TALLAHASSE, Fla. – Former Florida A&M University President Dr. Frederick S. Humphries, Sr. was remembered in funeral services at the Al Lawson Center Saturday as a mentor, recruiter, leader, visionary and innovator, whose legacy includes the student scholars who have gained unprecedented success in corporate America, and the Historically Black Colleges and Universities (HBCUs) whose future is more secure.

During a 2½-hour service, Humphries’ surviving relatives and other mourners heard greetings from United States President Joe Biden and Vice President Kamala Harris, resolutions from members of Congress, and local and county governments and organizations paying tribute to FAMU’s eighth president.

FAMU President Larry Robinson, Ph.D., who Humphries recruited to the university in 1997, lauded him “as a visionary, whose brilliance was on constant display, especially regarding his concern for students and their success.”

Humphries’ premiere scholarship program was called “Life Gets Better.” His desire for all FAMU students, Robinson said, was that because of their education and experience on the Tallahassee campus, “their life and the lives of their respective families would indeed get better.”

Humphries, who died in Orlando, Fla., on June 24 at age 85, was lauded for his 16-year tenure viewed as the “golden age” of FAMU. He is credited with the re-establishment of the FAMU College of Law, which had been transferred to Florida State University in 1968 when he was a chemistry professor at his alma mater. He also established FAMU’s Graduate Feeder Program, which laid the foundation for FAMU to become a top producer of graduates who would go on to earn Ph.D.s. 

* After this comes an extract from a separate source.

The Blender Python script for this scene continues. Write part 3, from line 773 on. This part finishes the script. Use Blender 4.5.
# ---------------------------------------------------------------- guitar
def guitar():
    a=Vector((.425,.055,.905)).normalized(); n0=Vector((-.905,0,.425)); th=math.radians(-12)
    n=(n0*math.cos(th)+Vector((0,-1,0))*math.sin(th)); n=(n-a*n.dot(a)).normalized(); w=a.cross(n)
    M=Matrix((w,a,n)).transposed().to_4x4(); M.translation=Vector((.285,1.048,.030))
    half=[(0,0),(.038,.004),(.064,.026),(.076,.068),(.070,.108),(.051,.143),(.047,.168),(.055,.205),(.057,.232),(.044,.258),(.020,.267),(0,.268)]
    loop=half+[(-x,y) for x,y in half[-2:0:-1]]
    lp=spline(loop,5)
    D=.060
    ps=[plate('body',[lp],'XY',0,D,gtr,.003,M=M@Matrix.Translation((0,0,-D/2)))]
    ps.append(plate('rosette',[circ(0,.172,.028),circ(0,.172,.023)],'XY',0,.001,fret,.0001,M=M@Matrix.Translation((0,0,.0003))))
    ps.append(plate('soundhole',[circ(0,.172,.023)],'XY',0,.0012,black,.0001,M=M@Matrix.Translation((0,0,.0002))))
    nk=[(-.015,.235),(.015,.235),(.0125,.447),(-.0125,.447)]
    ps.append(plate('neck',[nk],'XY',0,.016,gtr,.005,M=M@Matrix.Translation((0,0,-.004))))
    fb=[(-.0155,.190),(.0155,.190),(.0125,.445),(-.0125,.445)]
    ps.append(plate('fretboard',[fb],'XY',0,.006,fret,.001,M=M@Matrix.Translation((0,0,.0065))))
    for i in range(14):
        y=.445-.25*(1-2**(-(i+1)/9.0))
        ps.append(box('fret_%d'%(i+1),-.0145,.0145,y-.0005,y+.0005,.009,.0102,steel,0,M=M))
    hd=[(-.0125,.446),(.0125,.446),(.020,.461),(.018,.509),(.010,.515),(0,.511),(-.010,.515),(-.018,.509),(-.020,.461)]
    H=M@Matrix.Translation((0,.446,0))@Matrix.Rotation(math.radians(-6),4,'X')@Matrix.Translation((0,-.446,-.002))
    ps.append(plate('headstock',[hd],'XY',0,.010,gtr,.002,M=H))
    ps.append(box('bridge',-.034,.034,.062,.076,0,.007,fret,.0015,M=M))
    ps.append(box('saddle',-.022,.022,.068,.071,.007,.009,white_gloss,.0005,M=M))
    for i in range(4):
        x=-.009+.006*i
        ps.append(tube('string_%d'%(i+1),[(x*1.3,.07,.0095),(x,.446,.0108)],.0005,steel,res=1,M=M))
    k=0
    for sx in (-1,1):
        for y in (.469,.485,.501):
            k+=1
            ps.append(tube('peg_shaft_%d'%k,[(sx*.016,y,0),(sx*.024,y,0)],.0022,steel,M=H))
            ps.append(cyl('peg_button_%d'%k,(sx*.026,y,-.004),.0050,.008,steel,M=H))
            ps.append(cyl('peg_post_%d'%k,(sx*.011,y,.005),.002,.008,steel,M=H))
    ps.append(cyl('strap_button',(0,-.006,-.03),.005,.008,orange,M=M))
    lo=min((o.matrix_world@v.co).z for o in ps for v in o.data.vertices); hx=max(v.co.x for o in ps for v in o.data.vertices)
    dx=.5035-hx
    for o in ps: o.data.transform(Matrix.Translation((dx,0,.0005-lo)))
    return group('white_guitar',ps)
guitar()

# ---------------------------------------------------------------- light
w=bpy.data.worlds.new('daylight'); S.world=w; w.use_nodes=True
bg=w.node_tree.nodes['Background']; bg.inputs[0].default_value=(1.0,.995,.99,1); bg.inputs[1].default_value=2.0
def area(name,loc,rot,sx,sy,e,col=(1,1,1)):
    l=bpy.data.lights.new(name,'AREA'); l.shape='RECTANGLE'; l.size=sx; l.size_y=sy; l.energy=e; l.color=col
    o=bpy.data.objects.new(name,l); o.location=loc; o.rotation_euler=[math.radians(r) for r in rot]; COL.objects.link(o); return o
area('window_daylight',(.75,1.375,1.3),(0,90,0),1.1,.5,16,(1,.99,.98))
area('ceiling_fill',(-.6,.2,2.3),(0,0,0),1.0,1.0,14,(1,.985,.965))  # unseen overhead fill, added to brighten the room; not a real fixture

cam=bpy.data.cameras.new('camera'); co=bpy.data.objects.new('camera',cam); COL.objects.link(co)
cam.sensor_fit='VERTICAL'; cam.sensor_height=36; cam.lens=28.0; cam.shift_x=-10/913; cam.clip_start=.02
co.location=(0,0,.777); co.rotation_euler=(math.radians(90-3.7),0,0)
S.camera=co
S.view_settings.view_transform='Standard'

Before taking the helm at FAMU in 1985, Humphries was president of Tennessee State University (TSU) for 11 years. There he championed the successful legal fight that led to the HBCU’s takeover and merger of the predominantly white University of Tennessee at Nashville.

TSU President Glenda Baskin Glover, Ph.D., said Humphries, even in the last days of his life, was still offering solicited and unsolicited advice. She likened him to trees – a palm, oak, and fruit-bearing trees. “He was like a fruit tree,” she said. “He was always producing good fruit in season.”


Apalachicola Mayor Brenda Ash said Humphries, a native of her waterfront community, was taught by Roman Catholic nuns in elementary school before moving to a segregated high school. He followed his two older sisters to FAMU, where he graduated magna cum laude with a Bachelor of Science in chemistry in 1957.

Ash said Humphries’ ties to his hometown remained strong, and he was working on several initiatives to bring development to Apalachicola at the time of his death.

“I commit to work with others in and beyond our city on efforts to fulfill his mission for his hometown,” Ash said. “Dr. Humphries never forgot Apalachicola, and Apalachicola will never forget Dr. Humphries.”

Humphries’ journey in higher education took him to graduate school at the University of Pittsburgh after a two-year stint in the military. He went on to complete a doctorate in physical chemistry, the first African American to obtain a Ph.D. in his discipline from the University of Pittsburgh.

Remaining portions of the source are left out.